It’s time to Celebrate this Week with Ruth Ayres. I’m thankful for all of those who join in this practice. Read more celebrations here.
This week was a roller coaster, up and down. Each day required reconstruction. I’ve got a road I want to travel; sometimes our learning path requires significant detours and roadside stops. Sensing where students are relative to where I want to take them is most important.
This week I celebrate the regenerative practice of writing.
Writing allows my thoughts to be tangible. It lets me hold on to and maybe connect pieces. Writing can feed me. It allows my brain and body to connect with something solid. Be it ink and notebook or the keyboard and screen.
This week I celebrate the regenerative process of listening.
On Friday, I caught this conversation on my local NPR station between Noah McQueen and President Obama.
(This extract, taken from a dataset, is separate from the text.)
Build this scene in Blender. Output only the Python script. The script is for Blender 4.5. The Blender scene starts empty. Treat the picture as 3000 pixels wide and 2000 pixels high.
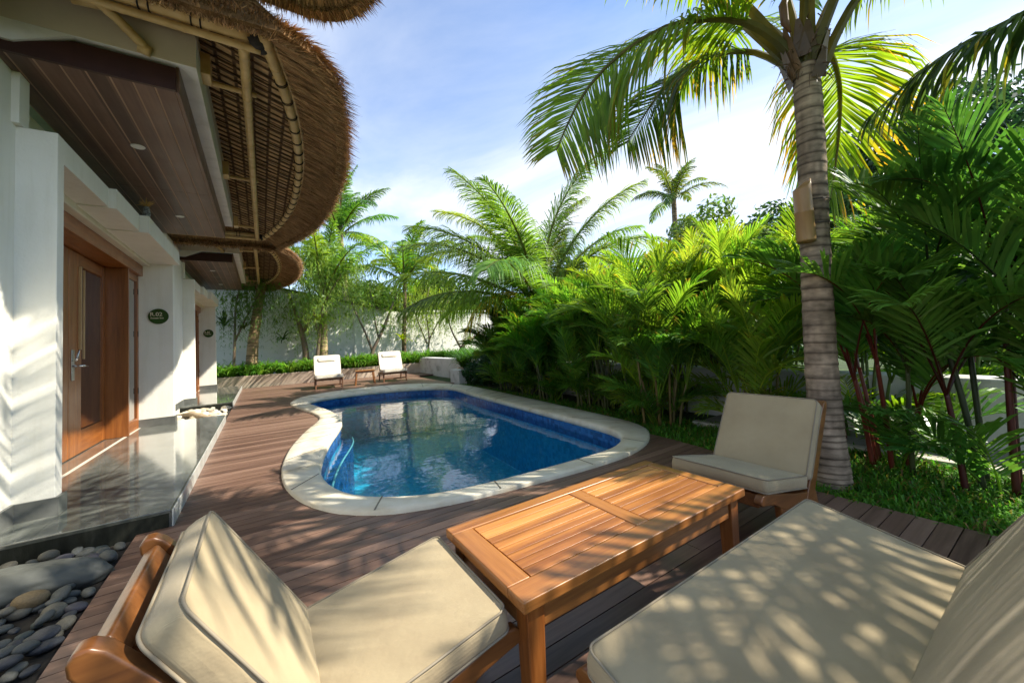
import bpy, math, random
from math import sin, cos, pi, radians, sqrt, atan2
from mathutils import Vector, Matrix
import mathutils.noise as mnoise
R = random.Random(7)
SC = bpy.context.scene
COL = SC.collection
V3 = Vector
UP = V3((0, 0, 1))

# ------------------------------------------------------------------ helpers
ORG = V3((0, 0, 0))      # world position of the thing being built


def tag(o, label=None, cat=None, group=None, kind=None):
    if label: o['label'] = label
    if cat: o['category'] = cat
    if group: o['group'] = group
    if kind: o['kind'] = kind
    return o


def thing(name, loc, label, cat, group=None, rz=0.0):
    global ORG
    o = bpy.data.objects.new(name, None)
    COL.objects.link(o)
    o.location = loc
    o.rotation_euler = (0, 0, rz)
    o.empty_display_size = .2
    ORG = V3(loc)
    return tag(o, label, cat, group)


def local():
    global ORG
    ORG = V3((0, 0, 0))


class MB:
    def __init__(s):
        s.v = []; s.f = []; s.c = []; s.use_c = False; s.uv = None

    def add(s, vs, fs, col=None):
        b = len(s.v)
        s.v.extend(vs)
        s.f.extend([tuple(i + b for i in f) for f in fs])
        if col is not None:
            s.use_c = True
        s.c.extend([col or (1, 1, 1)] * len(vs))

    def box(s, x0, x1, y0, y1, z0, z1, col=None):
        vs = [(x, y, z) for z in (z0, z1) for y in (y0, y1) for x in (x0, x1)]
        s.add([V3(v) for v in vs], [(0, 2, 3, 1), (4, 5, 7, 6), (0, 1, 5, 4), (2, 6, 7, 3), (0, 4, 6, 2), (1, 3, 7, 5)], col)

    def bar(s, a, b, w, h, up=UP, col=None, w2=None, h2=None):
        a = V3(a); b = V3(b); t = (b - a).normalized()
        x = t.cross(V3(up))
        if x.length < 1e-4: x = V3((1, 0, 0))
        x.normalize(); y = x.cross(t)
        vs = []
        for p, ww, hh in ((a, w, h), (b, w2 or w, h2 or h)):
            for sx, sy in ((-1, -1), (1, -1), (1, 1), (-1, 1)):
                vs.append(p + x * (sx * ww / 2) + y * (sy * hh / 2))
        s.add(vs, [(3, 2, 1, 0), (4, 5, 6, 7), (0, 1, 5, 4), (1, 2, 6, 5), (2, 3, 7, 6), (3, 0, 4, 7)], col)

    def tube(s, pts, rads, n=8, col=None, caps=True, closed=False):
        pts = [V3(p) for p in pts]; m = len(pts)
        if not hasattr(rads, '__len__'): rads = [rads] * m
        vs = []; prev = None
        for i, p in enumerate(pts):
            if closed: t = pts[(i + 1) % m] - pts[i - 1]
            else: t = pts[min(i + 1, m - 1)] - pts[max(i - 1, 0)]
            t.normalize()
            if prev is None:
                x = t.cross(UP)
                if x.length < .05: x = t.cross(V3((1, 0, 0)))
            else:
                x = prev - t * prev.dot(t)
            x.normalize(); prev = x; y = t.cross(x)
            for k in range(n):
                a = 2 * pi * k / n
                vs.append(p + (x * cos(a) + y * sin(a)) * rads[i])
        fs = []
        for i in range(m if closed else m - 1):
            j = (i + 1) % m
            for k in range(n):
                l = (k + 1) % n
                fs.append((i * n + k, i * n + l, j * n + l, j * n + k))
        if caps and not closed:
            fs.append(tuple(range(n - 1, -1, -1)))
            fs.append(tuple((m - 1) * n + k for k in range(n)))
        s.add(vs, fs, col)

    def prism(s, poly, z0, z1, axis='z', col=None):
        """poly 2D list extruded; axis: 'z' poly=(x,y); 'x' poly=(y,z); 'y' poly=(x,z)"""
        n = len(poly)
        def mk(p, q):
            if axis == 'z': return V3((p[0], p[1], q))
            if axis == 'x': return V3((q, p[0], p[1]))
            return V3((p[0], q, p[1]))
        vs = [mk(p, z0) for p in poly] + [mk(p, z1) for p in poly]
        fs = [tuple(range(n - 1, -1, -1)), tuple(range(n, 2 * n))]
        for i in range(n):
            j = (i + 1) % n
            fs.append((i, j, j + n, i + n))
        s.add(vs, fs, col)

    def build(s, name, mat, parent=None, smooth=False, bevel=0, seg=2, loc=None):
        o0 = ORG if parent is not None else V3(loc or (0, 0, 0))
        me = bpy.data.meshes.new(name)
        me.from_pydata([tuple(V3(v) - o0) for v in s.v], [], s.f)
        if s.use_c:
            ca = me.color_attributes.new('tint', 'FLOAT_COLOR', 'POINT')
            buf = []
            for c in s.c: buf.extend((c[0], c[1], c[2], 1.0))
            ca.data.foreach_set('color', buf)
        if smooth:
            me.polygons.foreach_set('use_smooth', [True] * len(me.polygons))
        me.materials.append(mat)
        o = bpy.data.objects.new(name, me)
        COL.objects.link(o)
        if parent is not None: o.parent = parent
        else: o.location = o0
        if bevel:
            import bmesh
            bm = bmesh.new(); bm.from_mesh(me)
            bmesh.ops.recalc_face_normals(bm, faces=bm.faces)
            ed = [e for e in bm.edges if len(e.link_faces) == 2 and e.calc_face_angle(0) > .5]
            bmesh.ops.bevel(bm, geom=ed, offset=bevel, segments=seg, profile=.6, affect='EDGES')
            bm.to_mesh(me); bm.free()
            me.polygons.foreach_set('use_smooth', [True] * len(me.polygons))
            md = o.modifiers.new('weighted', 'WEIGHTED_NORMAL')
            md.keep_sharp = True
        return o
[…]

Noah, an 18-year high school senior from Maryland, spoke wise words. Words I wanted my students to hear. They listened hard to Noah and the President. Afterwards, I listened to my students.
I didn’t ask for them to share or to write. I just waited.
Mostly it was quiet.
Then, V said, “He seems a lot older than 18.”
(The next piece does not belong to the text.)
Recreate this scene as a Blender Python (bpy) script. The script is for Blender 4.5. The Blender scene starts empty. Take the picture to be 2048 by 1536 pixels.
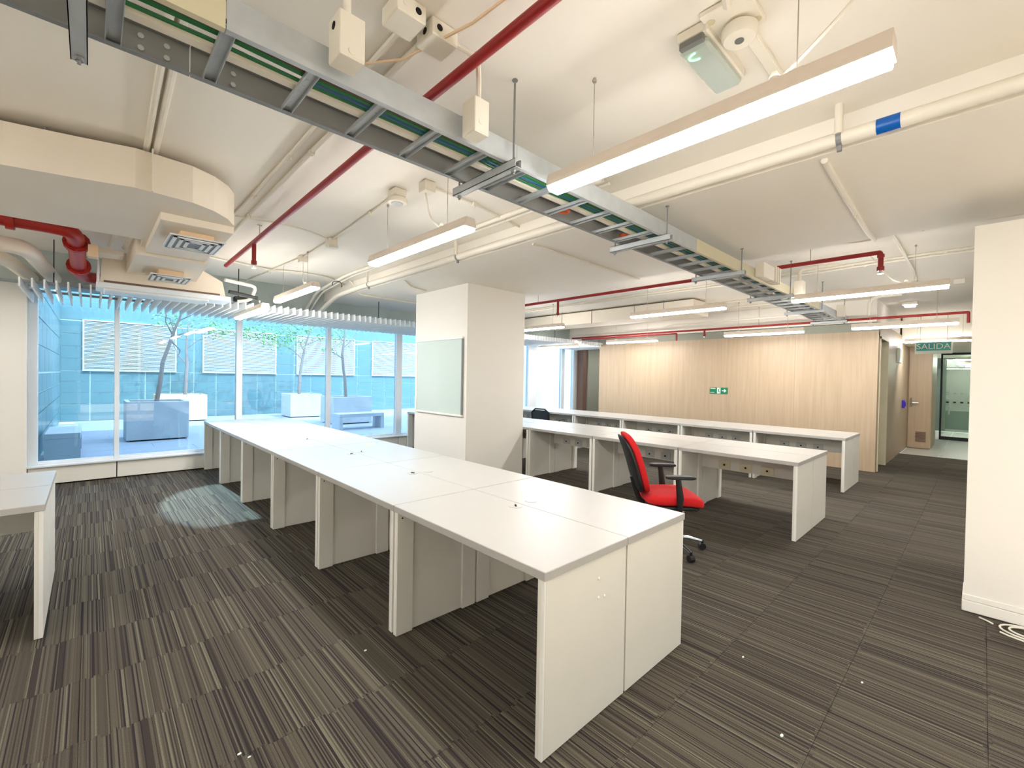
import bpy, bmesh, math, random
from mathutils import Vector, Matrix
random.seed(7)
C = bpy.context.scene.collection
PI = math.pi
sc = bpy.context.scene

# ------------------------------------------------------------------ camera, world, sun, exposure
cam = bpy.data.cameras.new('camera'); cam.sensor_width = 36; cam.lens = 890.6 / 2048 * 36; cam.clip_start = 0.03
camo = bpy.data.objects.new('camera', cam); C.objects.link(camo)
YAW, PITCH, ROLL = 0.7584, -0.0137, 0.0178
fw = Vector((math.sin(YAW) * math.cos(PITCH), math.cos(YAW) * math.cos(PITCH), math.sin(PITCH)))
rt = Vector((math.cos(YAW), -math.sin(YAW), 0)); upv = rt.cross(fw)
r2 = rt * math.cos(ROLL) + upv * math.sin(ROLL); u2 = -rt * math.sin(ROLL) + upv * math.cos(ROLL)
mm = Matrix((r2, u2, -fw)).transposed().to_4x4(); mm.translation = (0, 0, 1.4964)
camo.matrix_world = mm
sc.camera = camo
w = bpy.data.worlds.new('sky'); sc.world = w; w.use_nodes = True
nt = w.node_tree; bg = nt.nodes['Background']
sky = nt.nodes.new('ShaderNodeTexSky'); sky.sky_type = 'NISHITA'; sky.sun_disc = False
sky.sun_elevation = math.radians(52); sky.sun_rotation = math.radians(200); sky.ozone_density = 2.0
hs = nt.nodes.new('ShaderNodeHueSaturation'); hs.inputs['Saturation'].default_value = 0.52
nt.links.new(sky.outputs[0], hs.inputs['Color']); nt.links.new(hs.outputs[0], bg.inputs[0]); bg.inputs[1].default_value = 0.85
sun = bpy.data.lights.new('sun', 'SUN'); sun.energy = 3.0; sun.angle = math.radians(0.6); sun.color = (0.88, 0.95, 1.0)
suno = bpy.data.objects.new('sun', sun); C.objects.link(suno)
suno.rotation_euler = Vector((-0.30, 0.53, -0.79)).to_track_quat('-Z', 'Y').to_euler(); suno.location = (0, -4, 14)
# spot lamp added to stand in for sunlight reflected by glazing opposite
gl = bpy.data.lights.new('reflected_sun_stand_in', 'SPOT'); gl.energy = 19000; gl.spot_size = math.radians(5.4); gl.spot_blend = 0.15
gl.shadow_soft_size = 0.05; gl.color = (0.82, 0.95, 1.0)
glo = bpy.data.objects.new('reflected_sun_stand_in', gl); C.objects.link(glo); glo.location = (0.7, 17.6, 9.4)
glo.rotation_euler = (Vector((1.22, 6.0, 0)) - Vector(glo.location)).to_track_quat('-Z', 'Y').to_euler()
LAMP = 24.0
FILL_UP = 0.28  # strength of the fill light added above each lamp
sc.view_settings.view_transform = 'Standard'; sc.view_settings.look = 'None'
sc.view_settings.exposure = 1.78; sc.view_settings.gamma = 1; sc.view_settings.use_curve_mapping = False
sc.cycles.use_denoising = True
sc.cycles.max_bounces = 10; sc.cycles.diffuse_bounces = 6; sc.cycles.transparent_max_bounces = 16
sc.cycles.sample_clamp_indirect = 6.0
sc.cycles.caustics_reflective = False; sc.cycles.caustics_refractive = False

# ------------------------------------------------------------------ materials
def srgb(r, g, b):
    f = lambda c: (c / 255 / 12.92) if c / 255 <= 0.04045 else ((c / 255 + 0.055) / 1.055) ** 2.4
    return (f(r), f(g), f(b), 1)
def mat(name, col, rough=0.5, metal=0.0, var=0.06, scale=6.0, bump=0.0, bscale=60.0, spec=0.5, coat=0.0, stretch=None):
    m = bpy.data.materials.new(name); m.use_nodes = True; n = m.node_tree.nodes; l = m.node_tree.links
    p = n['Principled BSDF']; p.inputs['Roughness'].default_value = rough; p.inputs['Metallic'].default_value = metal
    p.inputs['Specular IOR Level'].default_value = spec; p.inputs['Coat Weight'].default_value = coat
    tc = n.new('ShaderNodeTexCoord'); no = n.new('ShaderNodeTexNoise'); no.inputs['Scale'].default_value = scale; no.inputs['Detail'].default_value = 4
    src = tc.outputs['Object']
    if stretch:
        mp = n.new('ShaderNodeMapping'); mp.inputs['Scale'].default_value = stretch; l.new(src, mp.inputs[0]); src = mp.outputs[0]
    l.new(src, no.inputs['Vector'])
    mx = n.new('ShaderNodeMix'); mx.data_type = 'RGBA'
    c = srgb(*col); lo = tuple(max(0, k * (1 - var)) for k in c[:3]) + (1,); hi = tuple(min(1, k * (1 + var)) for k in c[:3]) + (1,)
    mx.inputs[6].default_value = lo; mx.inputs[7].default_value = hi
    l.new(no.outputs['Fac'], mx.inputs[0]); l.new(mx.outputs[2], p.inputs['Base Color'])
    if bump:
        nb = n.new('ShaderNodeTexNoise'); nb.inputs['Scale'].default_value = bscale; l.new(src, nb.inputs['Vector'])
        bp = n.new('ShaderNodeBump'); bp.inputs['Strength'].default_value = bump; bp.inputs['Distance'].default_value = 0.01
        l.new(nb.outputs['Fac'], bp.inputs['Height']); l.new(bp.outputs[0], p.inputs['Normal'])
    return m
def emit(name, col, s):
    m = bpy.data.materials.new(name); m.use_nodes = True; n = m.node_tree.nodes
    p = n['Principled BSDF']; p.inputs['Base Color'].default_value = (0.8, 0.8, 0.8, 1)
    p.inputs['Emission Color'].default_value = col; p.inputs['Emission Strength'].default_value = s
    return m
M = {}
M['white_lam'] = mat('white laminate', (180, 178, 174), 0.32, var=0.02, spec=0.5)
M['panel_lam'] = mat('light laminate side', (228, 225, 216), 0.42, var=0.02)
M['edge'] = mat('white edge band', (240, 239, 234), 0.35, var=0.02)
M['ceil'] = mat('painted concrete ceiling', (241, 236, 226), 0.75, var=0.03, scale=1.1, bump=0.25, bscale=9)
M['wall'] = mat('white wall paint', (236, 232, 224), 0.7, var=0.02, scale=2, bump=0.05, bscale=80)
M['pipew'] = mat('white painted pipe', (232, 226, 212), 0.5, var=0.03)
M['boxw'] = mat('white painted box', (236, 230, 216), 0.55, var=0.03)
M['duct'] = mat('white painted sheet duct', (234, 224, 208), 0.6, var=0.04, scale=2)
M['red'] = mat('red pipe paint', (146, 20, 20), 0.45, var=0.12, scale=12)
M['redbig'] = mat('red pipe gloss', (168, 32, 22), 0.4, var=0.2, scale=8)
M['galv'] = mat('galvanised steel', (190, 196, 200), 0.4, metal=0.25, var=0.12, scale=14)
M['galvd'] = mat('galvanised steel dull', (140, 143, 144), 0.55, metal=0.2, var=0.1, scale=9)
M['black'] = mat('black plastic', (20, 20, 21), 0.5, var=0.2)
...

R said, “That was beautiful.”
I agree.
Happy Saturday.
I heard that conversation on NPR but didn’t think about sharing it with students. Good idea. I also embrace the regenerative feeling of writing. Will you be slicing? Will your students?
Yes and hopefully yes! Excited to see what slicing will bring.
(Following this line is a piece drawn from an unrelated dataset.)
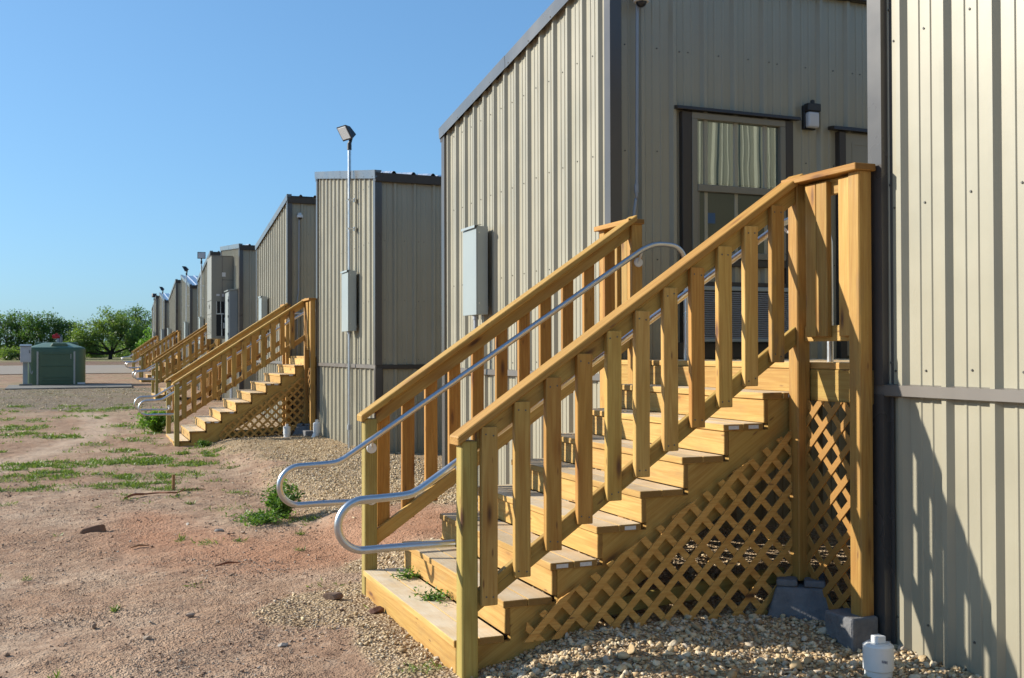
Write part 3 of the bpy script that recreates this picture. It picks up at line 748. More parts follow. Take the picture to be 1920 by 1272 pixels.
# window, door and louvre on the side wall of the second building
def side_fittings():
    b = BLD['B']; Y0 = 7.65
    # window; a flat black sheet stands in for the unlit room behind the glass
    w = MB()
    x0, x1, z0, z1 = 4.757, 5.715, .80, 2.035
    fr = .055
    w.box(x0, x1, Y0-.028, Y0+.05, z1-fr, z1); w.box(x0, x1, Y0-.028, Y0+.05, z0, z0+fr)
    w.box(x0, x0+fr, Y0-.028, Y0+.05, z0+fr, z1-fr); w.box(x1-fr, x1, Y0-.028, Y0+.05, z0+fr, z1-fr)
    w.box(x0+fr, x1-fr, Y0-.034, Y0+.04, 1.365, 1.425)
    w.box(x0+fr, x0+fr+.022, Y0-.020, Y0+.03, z0+fr, 1.365); w.box(x1-fr-.022, x1-fr, Y0-.020, Y0+.03, z0+fr, 1.365)
    win = w.build('window', M['winframe'], b, bevel=.004)
    g = MB()
    g.add([(x0+fr, Y0+.012, 1.425), (x1-fr, Y0+.012, 1.425), (x1-fr, Y0+.012, z1-fr), (x0+fr, Y0+.012, z1-fr)], [(0, 1, 2, 3)]); g.build('pane', M['glass'], win)
    g = MB(); g.add([(x0+fr, Y0+.004, z0+fr), (x1-fr, Y0+.004, z0+fr), (x1-fr, Y0+.004, 1.365), (x0+fr, Y0+.004, 1.365)], [(0, 1, 2, 3)]); g.build('pane', M['screenglass'], win)
    c = MB(); n = 30
    pts = []
    for i in range(n*4+1):
        u = x0+.05+(x1-x0-.1)*i/(n*4); pts.append((u, Y0+0.022+.0025*math.sin(i*math.pi/2)))
    vs = [(u, v, z) for z in (1.45, z1-.02) for u, v in pts]; m = len(pts)
    c.add(vs, [(i, i+1, m+i+1, m+i) for i in range(m-1)]); c.build('curtain', M['blind'], win)
    d = MB(); d.add([(x0, Y0+.0285, z0), (x1, Y0+.0285, z0), (x1, Y0+.0285, z1), (x0, Y0+.0285, z1)], [(0, 1, 2, 3)]); d.build('backing', M['dark'], win)
    s = MB(); s.add([(4.90, Y0+.0015, 1.10), (5.0, Y0+.0015, 1.10), (5.0, Y0+.0015, 1.19), (4.90, Y0+.0015, 1.19)], [(0, 1, 2, 3)])
    k = NT('blue_window_sticker'); s.build('sticker', k.set((.03, .10, .22), .5), win)
    t = MB()
    t.box(4.665, 4.754, Y0-.022, Y0+.05, .045, 2.04); t.box(5.718, 5.80, Y0-.022, Y0+.05, .045, 2.04)
    t.prism([(Y0-.06, 2.045), (Y0+.04, 2.055), (Y0+.04, 2.09), (Y0-.052, 2.075)], 4.60, 5.86, 'x'); t.box(4.757, 5.715, Y0-.022, Y0+.04, .735, .797)
    t.box(4.757, 5.715, Y0-.020, Y0+.04, .56, .60)
    t.box(4.62, 5.86, Y0-.018, Y0+.04, -.055, .082)  # dark board added to paint in the shadowed void below the vent
    t.build('window_trim', M['darktrim'], b, bevel=.003)
    h = MB(); h.box(4.757, 5.715, Y0-.11, Y0+.03, .085, .115); h.box(4.757, 5.715, Y0-.11, Y0+.03, .52, .556); h.box(4.757, 4.80, Y0-.11, Y0+.03, .115, .52); h.box(5.672, 5.715, Y0-.11, Y0+.03, .115, .52)
    hv = h.build('air_vent', M['boxgrey'], b, bevel=.004)
    f = MB()
    for i in range(22):
        z = .122+i*.018; f.add([(4.80, Y0-.105, z), (5.672, Y0-.105, z), (5.672, Y0-.085, z+.012), (4.80, Y0-.085, z+.012), (4.80, Y0-.105, z-.003), (5.672, Y0-.105, z-.003), (5.672, Y0-.085, z+.009), (4.80, Y0-.085, z+.009)], BOXF)
    f.build('grille', M['fin'], hv)
    f = MB(); f.add([(4.8, Y0-.07, .115), (5.672, Y0-.07, .115), (5.672, Y0-.07, .52), (4.8, Y0-.07, .52)], [(0, 1, 2, 3)]); f.build('grille_back', M['dark'], hv)
    # door
    d = MB(); d.box(6.30, 6.372, Y0-.03, Y0+.05, -.06, 1.99); d.box(7.33, 7.40, Y0-.03, Y0+.05, -.06, 1.99)
    d.prism([(Y0-.06, 1.995), (Y0+.04, 2.005), (Y0+.04, 2.04), (Y0-.052, 2.03)], 6.22, 7.48, 'x')
    d.build('door_trim', M['darktrim'], b, bevel=.003)
    d = MB(); d.box(6.375, 7.327, Y0-.012, Y0+.045, -.04, 1.985); dd = d.build('door', M['door'], b, bevel=.004)
    d = MB(); d.box(6.45, 6.47, Y0-.016, Y0-.0121, .1, 1.9); d.box(7.23, 7.25, Y0-.016, Y0-.0121, .1, 1.9); d.box(6.47, 7.23, Y0-.016, Y0-.0121, 1.88, 1.9); d.build('door_moulding', M['door'], dd)
    d = MB(); d.cyl((7.25, Y0-.012, .95), (7.25, Y0-.06, .95), .012); d.cyl((7.25, Y0-.06, .95), (7.13, Y0-.06, .95), .011); d.build('door_handle', M['galv'], dd)
    # electrical penetrations
side_fittings()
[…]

Thanks for the NPR piece, Julianne. I’m excited about slicing again, but my students are so ready-wrote a lot ahead this week so they wouldn’t feel behind. We have a busy few weeks ahead & they’re anxious to keep it going. See you there!
I hope you don’t have too many detours this week as you begin the challenge with you students. Interesting how sound bits fall into our life. That was an awesome bit with President Obama.